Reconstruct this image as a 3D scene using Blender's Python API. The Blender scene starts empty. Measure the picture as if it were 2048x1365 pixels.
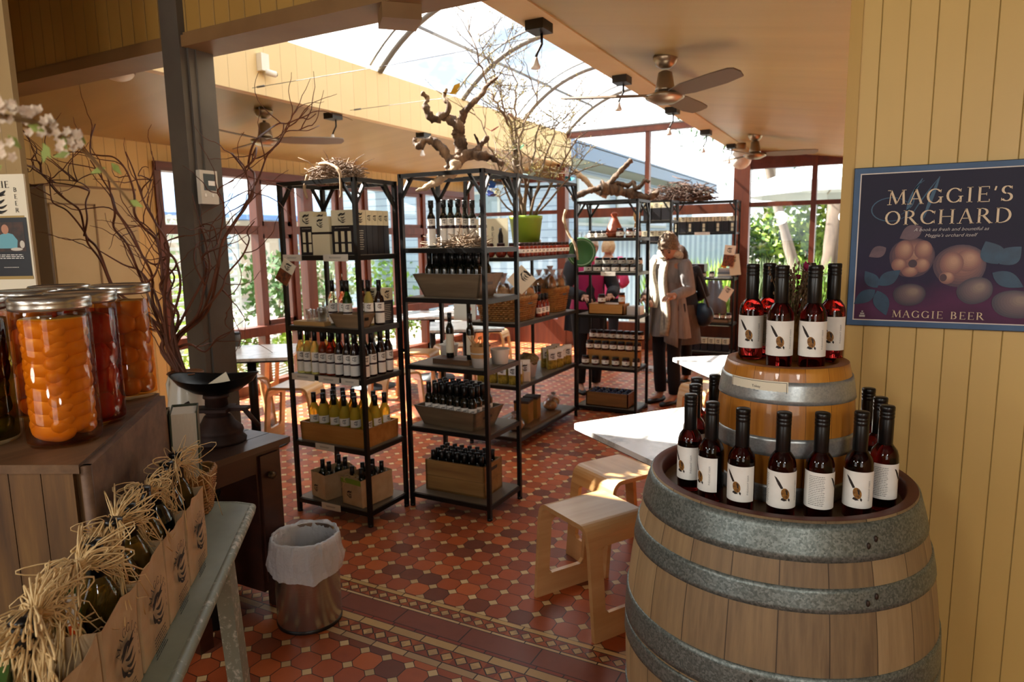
import bpy, math, random
from mathutils import Vector, Matrix, Euler, noise as mnoise
import numpy as np
SC = bpy.context.scene
COL = SC.collection
PI = math.pi
# ---------------------------------------------------------------- camera, sky, sun, exposure
F = 1355.0
CH = 1.55
YAW, PIT, ROL = [math.radians(a) for a in (28.05, 8.42, 0.93)]
def _cam_axes():
    f = Vector((-math.sin(YAW)*math.cos(PIT), math.cos(YAW)*math.cos(PIT), -math.sin(PIT)))
    r = Vector((math.cos(YAW), math.sin(YAW), 0)); d = f.cross(r)
    return math.cos(ROL)*r+math.sin(ROL)*d, -math.sin(ROL)*r+math.cos(ROL)*d, f
CR, CD, CF = _cam_axes()
CP = Vector((0, 0, CH))
cd = bpy.data.cameras.new('camera'); cam = bpy.data.objects.new('camera', cd); COL.objects.link(cam)
cd.sensor_width = 36.0; cd.lens = F/2048*36; cd.clip_start = .05; cd.clip_end = 300
m = Matrix.Identity(4)
for i in range(3):
    m[i][0] = CR[i]; m[i][1] = -CD[i]; m[i][2] = -CF[i]; m[i][3] = CP[i]
cam.matrix_world = m
SC.camera = cam
cd.dof.use_dof = True; cd.dof.focus_distance = 1.75; cd.dof.aperture_fstop = 5.6
SC.view_settings.view_transform = 'Standard'; SC.view_settings.look = 'None'
SC.view_settings.gamma = 1; SC.view_settings.use_curve_mapping = False
SC.view_settings.exposure = 0.36
cy = SC.cycles
cy.use_denoising = True
try:
    cy.denoiser = 'OPENIMAGEDENOISE'; cy.denoising_input_passes = 'RGB_ALBEDO_NORMAL'
except Exception: pass
cy.max_bounces = 9; cy.diffuse_bounces = 4; cy.glossy_bounces = 4; cy.transmission_bounces = 8; cy.transparent_max_bounces = 24
cy.sample_clamp_indirect = 6; cy.caustics_reflective = False; cy.caustics_refractive = False

def S(h):
    h = h.lstrip('#'); o = []
    for i in (0, 2, 4):
        c = int(h[i:i+2], 16)/255; o.append(c/12.92 if c <= .04045 else ((c+.055)/1.055)**2.4)
    return (o[0], o[1], o[2], 1)

w = bpy.data.worlds.new('sky'); SC.world = w; w.use_nodes = True
nt = w.node_tree; nt.nodes.clear()
_o = nt.nodes.new('ShaderNodeOutputWorld'); _b = nt.nodes.new('ShaderNodeBackground')
_tc = nt.nodes.new('ShaderNodeTexCoord'); _n = nt.nodes.new('ShaderNodeTexNoise'); _cr = nt.nodes.new('ShaderNodeValToRGB')
_mp = nt.nodes.new('ShaderNodeMapping'); _mp.inputs['Scale'].default_value = (1, 1, 2.2)
_n.inputs['Scale'].default_value = 2.6; _n.inputs['Detail'].default_value = 6; _n.inputs['Roughness'].default_value = .6
_cr.color_ramp.elements[0].position = .38; _cr.color_ramp.elements[0].color = (.26, .33, .42, 1)
_cr.color_ramp.elements[1].position = .54; _cr.color_ramp.elements[1].color = (1, .985, .95, 1)
nt.links.new(_tc.outputs['Generated'], _mp.inputs['Vector']); nt.links.new(_mp.outputs['Vector'], _n.inputs['Vector'])
nt.links.new(_n.outputs['Fac'], _cr.inputs['Fac']); nt.links.new(_cr.outputs['Color'], _b.inputs['Color'])
nt.links.new(_b.outputs['Background'], _o.inputs['Surface'])
_b.inputs['Strength'].default_value = 3.0
sd = bpy.data.lights.new('sun', 'SUN'); sun = bpy.data.objects.new('sun', sd); COL.objects.link(sun)
sd.energy = 30.0; sd.angle = math.radians(.6); sd.color = (1, .93, .82)
SUN_DIR = Vector((.93, .085, -.88)).normalized()           # the way the light travels
sun.rotation_euler = SUN_DIR.to_track_quat('-Z', 'Y').to_euler()

# ---------------------------------------------------------------- pixel of the 2048x1365 photo -> point of the room
def ray(px, py): return CR*((px-1024)/F)+CD*((py-682.5)/F)+CF
def G(px, py, z=0.0):
    d = ray(px, py); return CP+d*((z-CH)/d.z)
def PX(px, py, x):
    d = ray(px, py); return CP+d*(x/d.x)
def PY(px, py, y):
    d = ray(px, py); return CP+d*(y/d.y)
def PD(px, py, dep): return CP+ray(px, py)*dep
def depth(p): return (Vector(p)-CP).dot(CF)

# ---------------------------------------------------------------- mesh builder
class MB:
    def __init__(s): s.v = []; s.f = []; s.mi = []; s.sm = []; s.cur = 0; s.smooth = False
    def add(s, vs, fs, smooth=None):
        b = len(s.v); s.v += [tuple(v) for v in vs]
        sm = s.smooth if smooth is None else smooth
        for f in fs:
            s.f.append(tuple(i+b for i in f)); s.mi.append(s.cur); s.sm.append(sm)
        return s
    def box(s, x0, x1, y0, y1, z0, z1, M=None):
        vs = [Vector((x, y, z)) for z in (z0, z1) for y in (y0, y1) for x in (x0, x1)]
        if M is not None: vs = [M @ v for v in vs]
        return s.add(vs, [(0, 2, 3, 1), (4, 5, 7, 6), (0, 1, 5, 4), (2, 6, 7, 3), (0, 4, 6, 2), (1, 3, 7, 5)], False)
    def cbox(s, c, sx, sy, sz, rz=0, M=None):
        T = Matrix.Translation(Vector(c)) @ Matrix.Rotation(rz, 4, 'Z')
        if M is not None: T = T @ M
        return s.box(-sx/2, sx/2, -sy/2, sy/2, -sz/2, sz/2, T)
    def beam(s, a, b, wx, wy=None, up=None):
        a = Vector(a); b = Vector(b); d = b-a; L = d.length
        if L < 1e-6: return s
        wy = wy or wx
        d.normalize(); u = Vector(up) if up else (Vector((0, 0, 1)) if abs(d.z) < .9 else Vector((0, 1, 0)))
        x = d.cross(u).normalized(); y = x.cross(d)
        M = Matrix((( x.x, y.x, d.x, a.x), (x.y, y.y, d.y, a.y), (x.z, y.z, d.z, a.z), (0, 0, 0, 1)))
        return s.box(-wx/2, wx/2, -wy/2, wy/2, 0, L, M)
    def lathe(s, prof, n=20, c=(0, 0, 0), M=None, a0=0, a1=2*PI, smooth=True, cap=True):
        full = abs(a1-a0-2*PI) < 1e-6; k = n if full else n+1
        vs = []
        for (r, z) in prof:
            for i in range(k):
                a = a0+(a1-a0)*i/n
                p = Vector((c[0]+r*math.cos(a), c[1]+r*math.sin(a), c[2]+z)); vs.append(M @ p if M is not None else p)
        fs = []
        for j in range(len(prof)-1):
            for i in range(n):
                i2 = (i+1) % k
                fs.append((j*k+i, j*k+i2, (j+1)*k+i2, (j+1)*k+i))
        if full and cap:
            if prof[0][0] > 1e-4: fs.append(tuple(range(k))[::-1])
            if prof[-1][0] > 1e-4: fs.append(tuple((len(prof)-1)*k+i for i in range(k)))
        return s.add(vs, fs, smooth)
    def cyl(s, c, r, h, n=16, r2=None, M=None): return s.lathe([(r, 0), (r if r2 is None else r2, h)], n, c, M)
    def tube(s, pts, rad, n=6, closed=False):
        pts = [Vector(p) for p in pts]; m_ = len(pts)
        if m_ < 2: return s
        rs = rad if isinstance(rad, (list, tuple)) else [rad]*m_
        vs = []; prev = None
        for i, p in enumerate(pts):
            t = (pts[min(i+1, m_-1)]-pts[max(i-1, 0)])
            if t.length < 1e-9: t = Vector((0, 0, 1))
            t.normalize()
            if prev is None:
                u = Vector((0, 0, 1)) if abs(t.z) < .9 else Vector((1, 0, 0)); x = t.cross(u).normalized()
            else:
                x = prev-t*prev.dot(t)
                if x.length < 1e-6: x = t.orthogonal()
                x.normalize()
            prev = x; y = t.cross(x)
            for k in range(n):
                a = 2*PI*k/n; vs.append(p+(x*math.cos(a)+y*math.sin(a))*rs[i])
        fs = []
        for i in range(m_-1):
            for k in range(n):
                k2 = (k+1) % n; fs.append((i*n+k, i*n+k2, (i+1)*n+k2, (i+1)*n+k))
        fs.append(tuple(range(n))[::-1]); fs.append(tuple((m_-1)*n+k for k in range(n)))
        return s.add(vs, fs, True)
    def sphere(s, c, r, nu=14, nv=9, sc=(1, 1, 1), M=None, fn=None):
        vs = []; c = Vector(c)
        for j in range(nv+1):
            th = PI*j/nv
            for i in range(nu):
                a = 2*PI*i/nu; d = Vector((math.sin(th)*math.cos(a), math.sin(th)*math.sin(a), math.cos(th)))
                k = fn(d) if fn else 1
                p = Vector((d.x*sc[0], d.y*sc[1], d.z*sc[2]))*r*k
                if M is not None: p = M @ p
                vs.append(c+p)
        fs = []
        for j in range(nv):
            for i in range(nu):
                i2 = (i+1) % nu
                if j == 0: fs.append((i, nu+i, nu+i2))
                elif j == nv-1: fs.append((j*nu+i, (j+1)*nu+i, j*nu+i2))
                else: fs.append((j*nu+i, (j+1)*nu+i, (j+1)*nu+i2, j*nu+i2))
        return s.add(vs, fs, True)
    def loft(s, rings, cap=True, closed=True, smooth=True):
        n = len(rings[0]); vs = [v for r in rings for v in r]; fs = []
        for j in range(len(rings)-1):
            for i in range(n if closed else n-1):
                i2 = (i+1) % n; fs.append((j*n+i, j*n+i2, (j+1)*n+i2, (j+1)*n+i))
        if cap and closed:
            fs.append(tuple(range(n))[::-1]); fs.append(tuple((len(rings)-1)*n+i for i in range(n)))
        return s.add(vs, fs, smooth)
    def prism(s, poly, h, M=None, z0=0):
        n = len(poly); vs = [Vector((p[0], p[1], z0)) for p in poly]+[Vector((p[0], p[1], z0+h)) for p in poly]
        if M is not None: vs = [M @ v for v in vs]
        fs = [tuple(range(n))[::-1], tuple(range(n, 2*n))]+[(i, (i+1) % n, n+(i+1) % n, n+i) for i in range(n)]
        return s.add(vs, fs, False)
    def mesh(s, name, mats):
        me = bpy.data.meshes.new(name); me.from_pydata(s.v, [], s.f)
        if not isinstance(mats, (list, tuple)): mats = [mats]
        for m_ in mats: me.materials.append(m_)
        me.polygons.foreach_set('material_index', s.mi); me.polygons.foreach_set('use_smooth', s.sm)
        me.update(); return me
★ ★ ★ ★
__Aim__:
Give back exactly the lines from the first line of the data through the line with "return (o[0], o[1], o[2], 1)", pictures excluded.

__The completed task__:
Reconstruct this image as a 3D scene using Blender's Python API. The Blender scene starts empty. Measure the picture as if it were 2048x1365 pixels.
import bpy, math, random
from mathutils import Vector, Matrix, Euler, noise as mnoise
import numpy as np
SC = bpy.context.scene
COL = SC.collection
PI = math.pi
# ---------------------------------------------------------------- camera, sky, sun, exposure
F = 1355.0
CH = 1.55
YAW, PIT, ROL = [math.radians(a) for a in (28.05, 8.42, 0.93)]
def _cam_axes():
    f = Vector((-math.sin(YAW)*math.cos(PIT), math.cos(YAW)*math.cos(PIT), -math.sin(PIT)))
    r = Vector((math.cos(YAW), math.sin(YAW), 0)); d = f.cross(r)
    return math.cos(ROL)*r+math.sin(ROL)*d, -math.sin(ROL)*r+math.cos(ROL)*d, f
CR, CD, CF = _cam_axes()
CP = Vector((0, 0, CH))
cd = bpy.data.cameras.new('camera'); cam = bpy.data.objects.new('camera', cd); COL.objects.link(cam)
cd.sensor_width = 36.0; cd.lens = F/2048*36; cd.clip_start = .05; cd.clip_end = 300
m = Matrix.Identity(4)
for i in range(3):
    m[i][0] = CR[i]; m[i][1] = -CD[i]; m[i][2] = -CF[i]; m[i][3] = CP[i]
cam.matrix_world = m
SC.camera = cam
cd.dof.use_dof = True; cd.dof.focus_distance = 1.75; cd.dof.aperture_fstop = 5.6
SC.view_settings.view_transform = 'Standard'; SC.view_settings.look = 'None'
SC.view_settings.gamma = 1; SC.view_settings.use_curve_mapping = False
SC.view_settings.exposure = 0.36
cy = SC.cycles
cy.use_denoising = True
try:
    cy.denoiser = 'OPENIMAGEDENOISE'; cy.denoising_input_passes = 'RGB_ALBEDO_NORMAL'
except Exception: pass
cy.max_bounces = 9; cy.diffuse_bounces = 4; cy.glossy_bounces = 4; cy.transmission_bounces = 8; cy.transparent_max_bounces = 24
cy.sample_clamp_indirect = 6; cy.caustics_reflective = False; cy.caustics_refractive = False

def S(h):
    h = h.lstrip('#'); o = []
    for i in (0, 2, 4):
        c = int(h[i:i+2], 16)/255; o.append(c/12.92 if c <= .04045 else ((c+.055)/1.055)**2.4)
    return (o[0], o[1], o[2], 1)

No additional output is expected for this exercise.